There has been much debate over the last few months about the role of the agency in affiliate marketing with networks losing the management of top affiliates to in-house solutions. The trend allows agencies to focus on top-tier affiliate strategy, while networks develop the long tail and new affiliate relationships.

The benefit to the client is a cost reduction, not paying an override for those top affiliates (although there is usually an agency cost increase as a result of the additional work), alongside affiliates a channel being managed as part of a wider digital marketing strategy.

Network impact

However it does have a significant impact on networks, which could lose up to 80% of a client’s revenue overnight. For years they have been building account teams around their biggest clients, making the consequence not just a financial one, but a personnel one too.

It then makes it necessary for networks to develop their technology to attract emerging publisher types and revise their overall service offering to develop long tail affiliates.

Long tail clients

But is there an opportunity with the long tail clients, those steady sales generating programmes that are too small to make the top client list, but profitable enough for networks and publishers to be considered a viable prospect. These clients are often managed by a self-service team at the network, a far cry from the dedicated team surrounding one key account.

The account managers can be juggling 50+ clients and, in our experience, are often some of the most organised and knowledgeable account managers to deal with, returning support queries around with lightning speed and efficiency.

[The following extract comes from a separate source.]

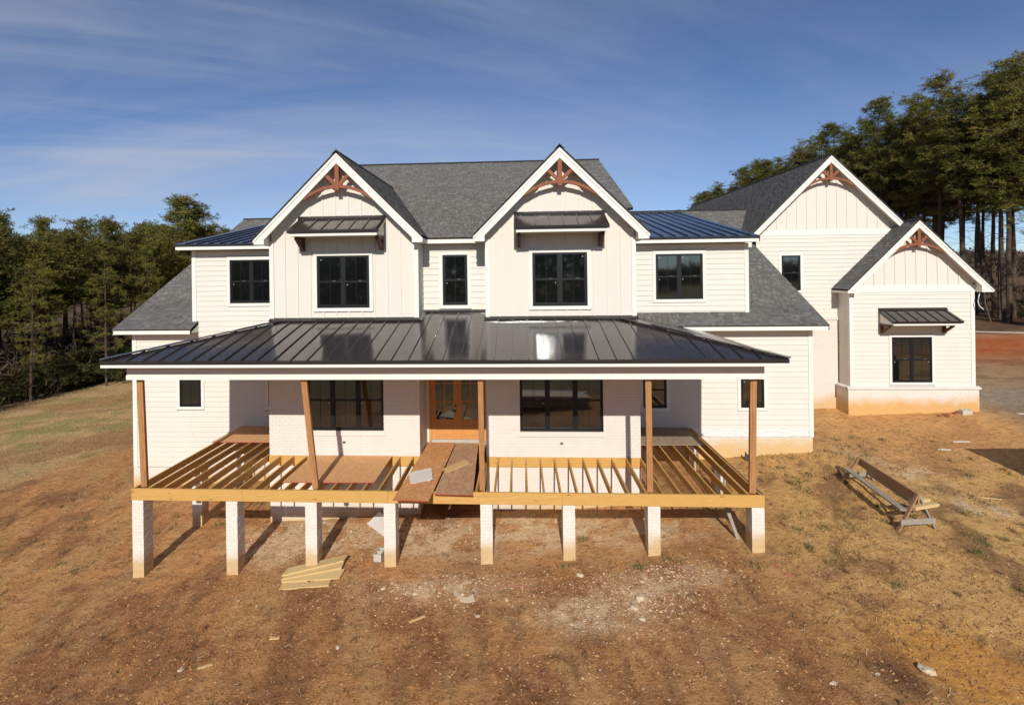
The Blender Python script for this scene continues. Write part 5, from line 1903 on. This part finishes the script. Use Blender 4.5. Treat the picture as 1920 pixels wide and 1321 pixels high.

The problem is that these smaller clients are also juggling a lot of tasks, meaning that the affiliate programme is not getting the attention it needs to grow from both sides and often stagnates.

Performance in performance marketing

One client we recently worked with,, a specialist lingerie site, was close to dropping the affiliate channel altogether until they realised the full potential of the space. They too had great service from their network, but it was all reactive rather than proactive, so they allowed the programme to “tick along” for nearly four years across two networks.

While one of the great benefits of the affiliate channel is the cost-per-sale only model, performance marketing needs to actually perform in order for it to be successful, and like many clients before them maxcleavage were ready to throw in the towel. If 500 other small to medium sized clients did the same across 2014, could this hinder the growth of the performance industry?

Common misconceptions

One common misconception for small clients is that big affiliates will only work with the biggest brands, which is simply not true. Of course publishers will need to consider their overall earnings and when deciding whether to work with a new client, but it does not mean there  is no opportunity.

Quidco, one of the biggest UK affiliates took just three days to put live on their site when we asked, and by the end of that week they were already generating sales.

The same has been seen across other smaller clients who often have more flexibility when it comes to creating bespoke and innovative offers leading to much more exciting consumer experience and great results.

Long tail clients, long term strategy

While in theory this is a great idea to grow smaller clients into the next big thing, it is clear there needs to be a shift in thinking. Many industry events and publications are focussed purely on larger brands and some networks have overwhelming start-up costs and requirements that create a barrier to entry.

Clients too need to realise that affiliate is not something you turn on and leave, and that by investing time into you will no doubt have better results.

So instead of fighting over the top-tier clients and publishers, let’s not forget the little clients who could provide long term growth for the performance marketing industry.